Electrochemical kinetics on the electrode/electrolyte interface was studied using the EIS experiment. The result is displayed in the form of a Nyquist plot, as shown in Fig. 7e. A well-marked semicircle was obtained for the higher frequency region and a vertical line for the lower frequency region, which is more consistent with the previous reports [34,35,36]. The semicircle diameter denotes the charge transfer resistance (R_ct) at the electrode/electrolyte interface.

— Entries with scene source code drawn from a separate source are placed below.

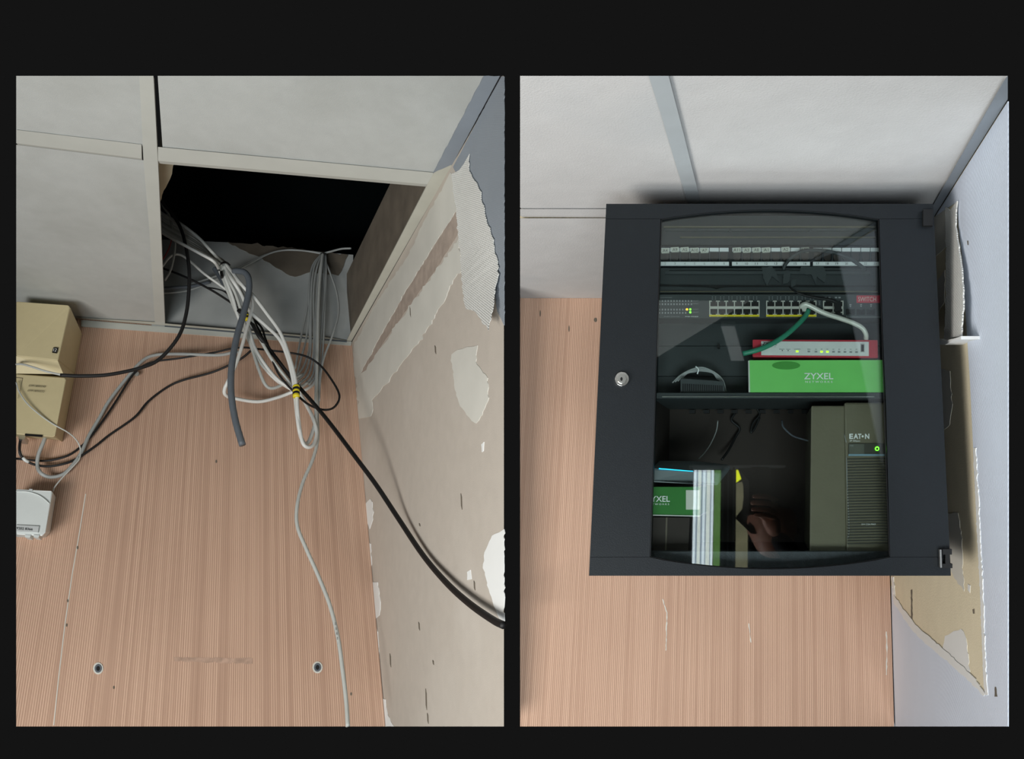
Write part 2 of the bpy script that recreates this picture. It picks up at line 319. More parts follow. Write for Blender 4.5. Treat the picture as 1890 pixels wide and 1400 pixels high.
P('filler_patch', [(704, 1288), (711, 1290), (715, 1318), (727, 1340), (711, 1340)], .001, M['filler_w'], wr, LW, 12, 1.2)
P('filler_patch', [(862, 1055), (868, 1051), (870, 1068), (862, 1070)], .001, M['filler_w'], wr, LW, 13, .5)
P('filler_patch', [(888, 820), (893, 815), (892, 832), (889, 834)], .001, M['filler_w'], wr, LW, 14, .5)
for i, (x, y, h) in enumerate([(720, 1218, 26), (773, 1155, 16), (786, 1290, 40), (799, 1222, 9), (851, 925, 30), (875, 1080, 18), (757, 575, 22), (803, 645, 16), (789, 1325, 20), (774, 968, 6)]):
    prism('hairline_crack', LW, [(x-1, y-h/2), (x+.6, y-h/4), (x+1.3, y+h/2), (x-.4, y+h/4)], 0, .0013, M['slabbrown'], wr)
# peeled woven lining: curls away from the wall at its lower tip
fl = jag([(866, 284), (865, 308), (871, 326), (882, 344), (897, 403), (910, 447), (920, 493), (915, 524), (910, 565), (901, 609), (888, 590), (874, 573), (860, 570), (855, 552), (850, 486), (842, 390), (833, 321), (848, 313), (861, 293)], 1.6, 6, 21)
fr = [LW.at(x, y, .004+.022*max(0, (y-480)/130)**1.5) for x, y in fl]
mk('peeled_lining', *prism_vf(fr, [v-LW.N*.0015 for v in fr]), M['flap'], wr, uvp=LW, label='white woven lining strip peeling off the wall')
# back wall marks
for x, y in [(181, 1233), (586, 1231)]:
    a = empty('wall_plug', LB.at(x, y), 'grey wall plug at the lower left of the salmon wall' if x < 300 else 'grey wall plug at the lower right of the salmon wall, beside the long cable', 'wall plug')
    prism('filler_ring', LB, jag(ell(x, y, 9.5, 11, 14), 1.8, 3, x), 0, .0015, M['filler'], a)
    prism('plug', LB, ell(x, y, 6.5, 8), 0, .003, M['conduit'], a); prism('screw_hole', LB, ell(x, y, 3.4, 4.6), 0, .0035, M['ink'], a)
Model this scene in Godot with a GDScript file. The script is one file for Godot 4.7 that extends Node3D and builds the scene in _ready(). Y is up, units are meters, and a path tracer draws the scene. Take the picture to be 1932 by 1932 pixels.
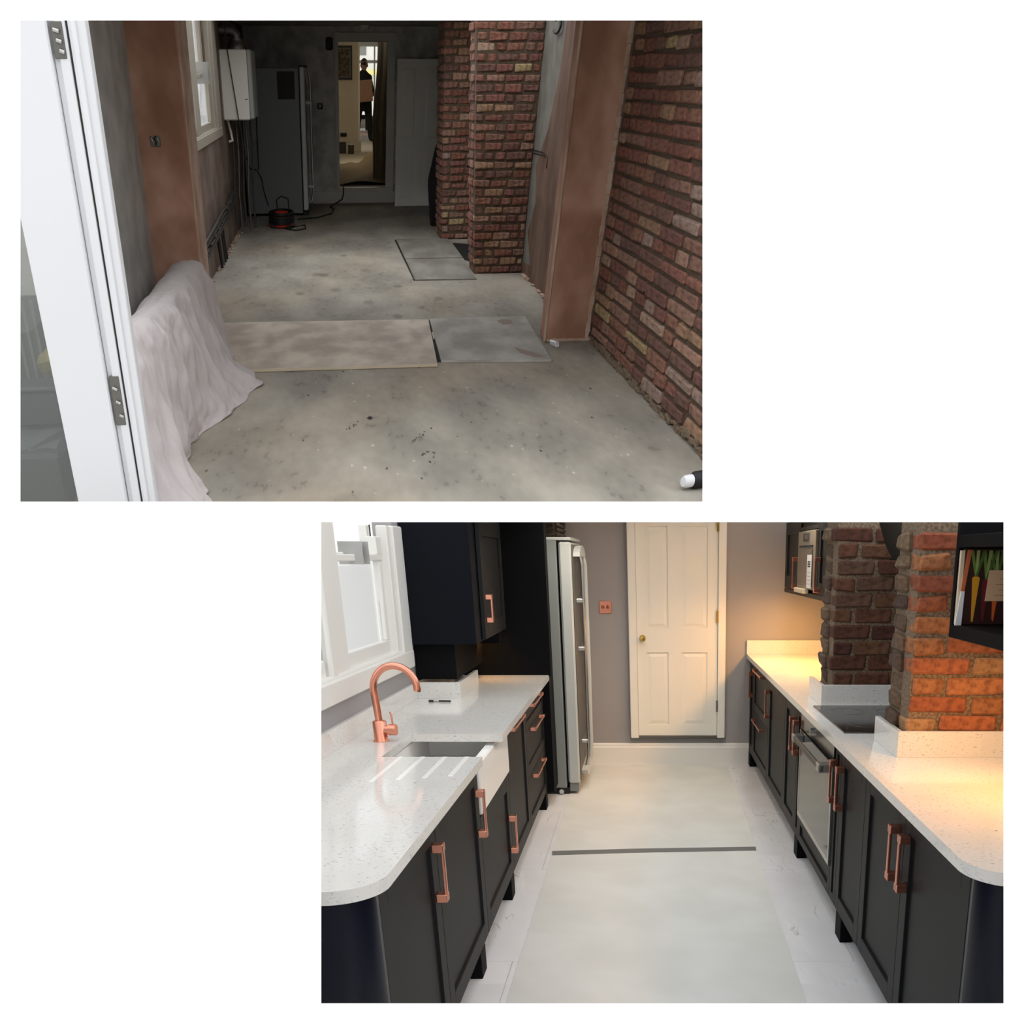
extends Node3D
# Two rooms of one house seen through two rectangular openings in a white wall:
# the stripped kitchen (upper left) and the finished kitchen (lower right).
# Every room has a frame of its own (room 0 = stripped, room 1 = finished): x to the right,
# y up, z towards the viewer, metres. Each room is skewed to line up from the one camera:
# SQ holds how far each room is out of square.

var TURN := [Basis(), Basis()]
var SQ := [Basis(), Basis()]
var AT := [Vector3.ZERO, Vector3.ZERO]
var room_of := {}
var names := {}
var mats := {}
var rng := RandomNumberGenerator.new()
const A := 0
const K := 1


class Bd:
	var v := PackedVector3Array()
	var u := PackedVector2Array()
	var g := PackedInt32Array()
	func tri(a: Vector3, b: Vector3, c: Vector3, out: Vector3, s := -1, ua := Vector2.ZERO, ub := Vector2.ZERO, uc := Vector2.ZERO) -> void:
		if (a - c).cross(a - b).dot(out) >= 0.0:
			v.append(a); v.append(b); v.append(c)
			u.append(ua); u.append(ub); u.append(uc)
		else:
			v.append(a); v.append(c); v.append(b)
			u.append(ua); u.append(uc); u.append(ub)
		g.append(s)
	func quad(a: Vector3, b: Vector3, c: Vector3, d: Vector3, out: Vector3, s := -1) -> void:
		tri(a, b, c, out, s)
		tri(a, c, d, out, s)
	func quv(a: Vector3, b: Vector3, c: Vector3, d: Vector3, out: Vector3) -> void:
		tri(a, b, c, out, -1, Vector2(0, 0), Vector2(1, 0), Vector2(1, 1))
		tri(a, c, d, out, -1, Vector2(0, 0), Vector2(1, 1), Vector2(0, 1))
	func box(lo: Vector3, hi: Vector3, ch := 0.0) -> void:
		var h := (hi - lo) * 0.5
		block((lo + hi) * 0.5, h, ch, Basis(), 0.0, null)
	func block(c: Vector3, h: Vector3, ch: float, rot: Basis, jit: float, rg) -> void:
		# a chamfered box; with jit its corners are uneven
		ch = minf(ch, minf(h.x, minf(h.y, h.z)) * 0.9)
		var P := {}
		for sx in [-1, 1]:
			for sy in [-1, 1]:
				for sz in [-1, 1]:
					var j := Vector3.ZERO
					if jit > 0.0:
						j = Vector3(rg.randf_range(-1, 1), rg.randf_range(-1, 1), rg.randf_range(-1, 1)) * jit
					for a in 3:
						var q := Vector3(sx * (h.x - ch), sy * (h.y - ch), sz * (h.z - ch))
						q[a] = [sx, sy, sz][a] * h[a]
						P[[sx, sy, sz, a]] = c + rot * (q + j)
		for a in 3:
			var b := (a + 1) % 3
			var d := (a + 2) % 3
			for s in [-1, 1]:
				var k := []
				for m in [[-1, -1], [1, -1], [1, 1], [-1, 1]]:
					var t := [0, 0, 0]
					t[a] = s; t[b] = m[0]; t[d] = m[1]
					k.append(P[[t[0], t[1], t[2], a]])
				var o := Vector3.ZERO
				o[a] = s
				quad(k[0], k[1], k[2], k[3], rot * o)
		if ch <= 0.0:
			return
		for a in 3:
			var b := (a + 1) % 3
			var d := (a + 2) % 3
			for s in [-1, 1]:
				for w in [-1, 1]:
					var k := []
					for m in [[-1, a], [1, a], [1, b], [-1, b]]:
						var t := [0, 0, 0]
						t[a] = s; t[b] = w; t[d] = m[0]
						k.append(P[[t[0], t[1], t[2], m[1]]])
					var o := Vector3.ZERO
					o[a] = s; o[b] = w
					quad(k[0], k[1], k[2], k[3], rot * o)
		for sx in [-1, 1]:
			for sy in [-1, 1]:
				for sz in [-1, 1]:
					tri(P[[sx, sy, sz, 0]], P[[sx, sy, sz, 1]], P[[sx, sy, sz, 2]], rot * Vector3(sx, sy, sz))
	func prism(poly: PackedVector2Array, o: Vector3, ex: Vector3, ey: Vector3, ez: Vector3, w0: float, w1: float, smooth := false) -> void:
		# a polygon in the plane (ex, ey) drawn out along ez from w0 to w1
		var idx := Geometry2D.triangulate_polygon(poly)
		for i in range(0, idx.size(), 3):
			var a := poly[idx[i]]
			var b := poly[idx[i + 1]]
			var c := poly[idx[i + 2]]
			tri(o + ex * a.x + ey * a.y + ez * w1, o + ex * b.x + ey * b.y + ez * w1, o + ex * c.x + ey * c.y + ez * w1, ez * signf(w1 - w0))
			tri(o + ex * a.x + ey * a.y + ez * w0, o + ex * b.x + ey * b.y + ez * w0, o + ex * c.x + ey * c.y + ez * w0, ez * signf(w0 - w1))
		var turn := -1.0 if Geometry2D.is_polygon_clockwise(poly) else 1.0
		for i in poly.size():
			var a := poly[i]
			var b := poly[(i + 1) % poly.size()]
			var e := (b - a)
			var out := (ex * e.y - ey * e.x) * turn
			quad(o + ex * a.x + ey * a.y + ez * w0, o + ex * b.x + ey * b.y + ez * w0, o + ex * b.x + ey * b.y + ez * w1, o + ex * a.x + ey * a.y + ez * w1, out, 1 if smooth else -1)
	func tube(pts: Array, r, n := 10, caps := true) -> void:
		var rings := []
		var up := Vector3.UP
		var t0: Vector3 = (pts[1] - pts[0]).normalized()
		if absf(t0.dot(up)) > 0.9:
			up = Vector3.RIGHT
		var nx := t0.cross(up).normalized()
		for i in pts.size():
			var t: Vector3 = (pts[mini(i + 1, pts.size() - 1)] - pts[maxi(i - 1, 0)]).normalized()
			nx = (nx - t * nx.dot(t)).normalized()
			var ny := t.cross(nx)
			var rr: float = r[i] if r is Array else r
			var ring := []
			for k in n:
				var an := TAU * k / n
				ring.append(pts[i] + (nx * cos(an) + ny * sin(an)) * rr)
			rings.append(ring)
		for i in pts.size() - 1:
			for k in n:
				var a: Vector3 = rings[i][k]
				var b: Vector3 = rings[i][(k + 1) % n]
				var mid: Vector3 = (a + b) * 0.5 - pts[i]
				quad(a, b, rings[i + 1][(k + 1) % n], rings[i + 1][k], mid, 2)
		if caps:
			for e in [0, pts.size() - 1]:
				var d: Vector3 = (pts[0] - pts[1]) if e == 0 else (pts[e] - pts[e - 1])
				for k in n:
					tri(pts[e], rings[e][k], rings[e][(k + 1) % n], d)
	func lathe(prof: Array, o: Vector3, ax: Vector3, n := 16) -> void:
		# prof: Vector2(radius, along)
		var nx := ax.cross(Vector3.RIGHT if absf(ax.x) < 0.9 else Vector3.UP).normalized()
		var ny := ax.cross(nx)
		for i in prof.size() - 1:
			var p: Vector2 = prof[i]
			var q: Vector2 = prof[i + 1]
			var e := q - p
			for k in n:
				var a0 := TAU * k / n
				var a1 := TAU * (k + 1) / n
				var d0 := nx * cos(a0) + ny * sin(a0)
				var d1 := nx * cos(a1) + ny * sin(a1)
				var out := (d0 + d1) * 0.5 * e.y - ax * e.x
				var s := 3 + i if absf(e.x) > absf(e.y) * 4.0 else 2
				if p.x < 1e-5:
					tri(o + ax * p.y, o + d0 * q.x + ax * q.y, o + d1 * q.x + ax * q.y, out, s)
				elif q.x < 1e-5:
					tri(o + d0 * p.x + ax * p.y, o + d1 * p.x + ax * p.y, o + ax * q.y, out, s)
				else:
					quad(o + d0 * p.x + ax * p.y, o + d1 * p.x + ax * p.y, o + d1 * q.x + ax * q.y, o + d0 * q.x + ax * q.y, out, s)
	func sheet(rows: Array, th: float, hint: Vector3) -> void:
		# a grid of points as a cloth of thickness th; hint points out of it on the whole
		var nr: int = rows.size()
		var nc: int = rows[0].size()
		var nor := []
		var total := Vector3.ZERO
		for i in nr:
			var line := []
			for j in nc:
				var du: Vector3 = rows[i][mini(j + 1, nc - 1)] - rows[i][maxi(j - 1, 0)]
				var dv: Vector3 = rows[mini(i + 1, nr - 1)][j] - rows[maxi(i - 1, 0)][j]
				var nn := du.cross(dv).normalized()
				line.append(nn)
				total += nn
			nor.append(line)
		var f := 1.0 if total.dot(hint) > 0 else -1.0
		for i in nr - 1:
			for j in nc - 1:
				var n0: Vector3 = nor[i][j] * f + nor[i + 1][j + 1] * f
				quad(rows[i][j], rows[i][j + 1], rows[i + 1][j + 1], rows[i + 1][j], n0, 1)
				if th > 0.0:
					quad(rows[i][j] - nor[i][j] * f * th, rows[i][j + 1] - nor[i][j + 1] * f * th, rows[i + 1][j + 1] - nor[i + 1][j + 1] * f * th, rows[i + 1][j] - nor[i + 1][j] * f * th, -n0, 4)
		if th <= 0.0:
			return
		for i in nr - 1:
			for j in [0, nc - 1]:
				var o: Vector3 = rows[i][j] - rows[i][1 if j == 0 else nc - 2]
				quad(rows[i][j], rows[i + 1][j], rows[i + 1][j] - nor[i + 1][j] * f * th, rows[i][j] - nor[i][j] * f * th, o)
		for j in nc - 1:
			for i in [0, nr - 1]:
				var o: Vector3 = rows[i][j] - rows[1 if i == 0 else nr - 2][j]
				quad(rows[i][j], rows[i][j + 1], rows[i][j + 1] - nor[i][j + 1] * f * th, rows[i][j] - nor[i][j] * f * th, o)
	func mesh(sq: Basis, m: Material) -> ArrayMesh:
		var st := SurfaceTool.new()
		st.begin(Mesh.PRIMITIVE_TRIANGLES)
		for i in g.size():
			st.set_smooth_group(g[i] if g[i] >= 0 else 0xFFFFFFFF)
			for k in 3:
				st.set_uv(u[i * 3 + k])
				st.add_vertex(sq * v[i * 3 + k])
		st.generate_normals()
		var am := st.commit()
		am.surface_set_material(0, m)
		return am


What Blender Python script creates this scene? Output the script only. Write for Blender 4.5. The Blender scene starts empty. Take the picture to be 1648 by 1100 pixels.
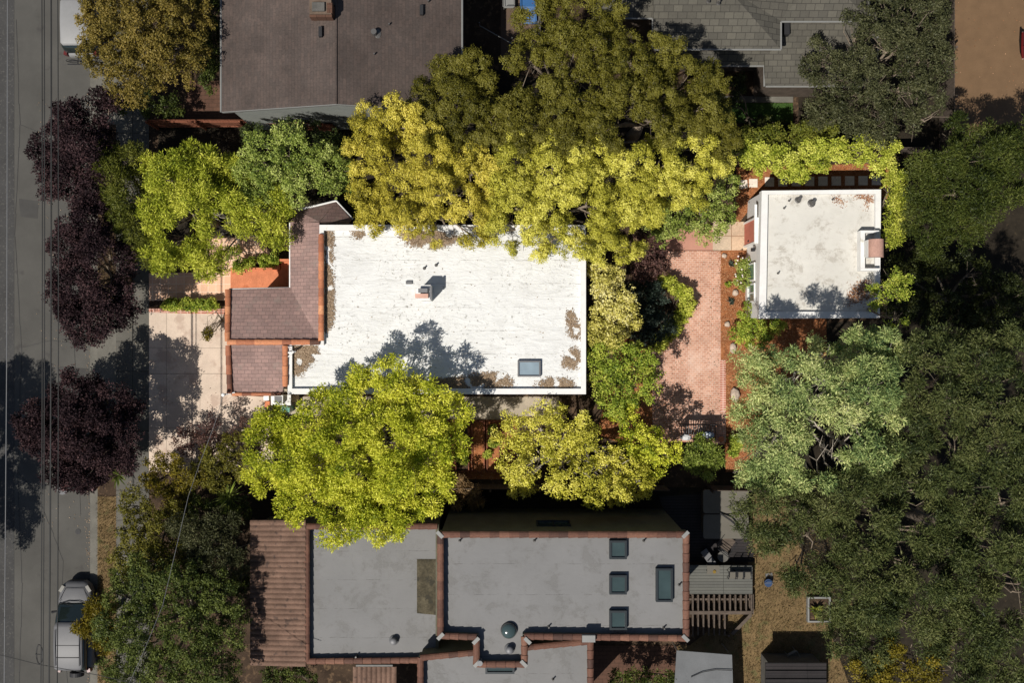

Compared to bare Ni foam, the Co₃O₄@NPC/Ni foam electrode displayed a lower R_ct value and replicated the good electron transport at the electrode/electrolyte interface. Therefore, the analytical parameters indicated that Co₃O₄@NPC nanocomposite could be a hopeful electrode substrate for the application of a supercapacitor. Finally, the supercapacitor efficiency of Co₃O₄@NPC nanocomposite is comparable to certain state-of-the-art MOF materials derived from Co₃O₄ and summarized in Table S3. The distinction clearly indicates the significance of MOF-derived nanomaterials for the use of supercapacitors. The obtained capacitance of the Co₃O₄@NPC nanocomposite derived from ZIF-67 is comparable to most of the Co₃O₄ related materials published. The high performance may be due to the synergistic effect between the in situ–formed Co₃O₄ nanoparticles and the supporting carbon matrix, which significantly improves the electron transfer capability during electrochemical reactions. Moreover, the porous structure of the nanocomposite also enlarges the surface area with a greater number of active sites. Accordingly, the electrode surface wettability and the charge transfer at the electrode/electrolyte interface have been increased and caused stable electrochemical performances in both the detection of FLU and supercapacitor studies. Therefore, in this study, no major limitations have been observed, which makes the Co₃O₄@NPC nanocomposite a suitable electrode material for electrochemical applications.

Conclusion

In conclusion, the ZIF-67 was shown as an effective template for synthesizing cobalt oxide nanoparticles loaded with nitrogen-doped porous carbon (Co₃O₄@NPC) nanocomposite. The systematic characterization using various analytical techniques confirms nanocomposite’s successful formation with nitrogen doping in the carbon matrix. Additionally, the in situ–formed cobalt oxide during the calcination process has also catalyzed the carbon graphitization. The electrochemical sensor results strongly reveal that the catalytic behavior of Co₃O₄ and N-doped carbon matrix with a significant number of the active site and the porous structure of the nanocomposite are responsible for shortening the diffusion pathway to detect the FLU with very low reduction potential (− 0.42 V) than reported sensors. Moreover, the decent recovery performance of the sensor in the urine sample, suggesting its practical applicability. In addition to the sensor, the Co₃O₄@NPC-fabricated electrode outperforms much of the related state of the art by achieving significant specific capacitance (525 F g⁻¹) with reasonable cycling stability. Finally, the present study also paves the way for MOFs to be considered a suitable template for the one-step material synthesis with unique structure and their role in high-performance electrode material for electrochemical sensors and energy storage devices. However, in our opinion, the time variations in calcination of ZIF-67 may bring the different nanostructures to the nanocomposite and it may influence their electrochemical performances.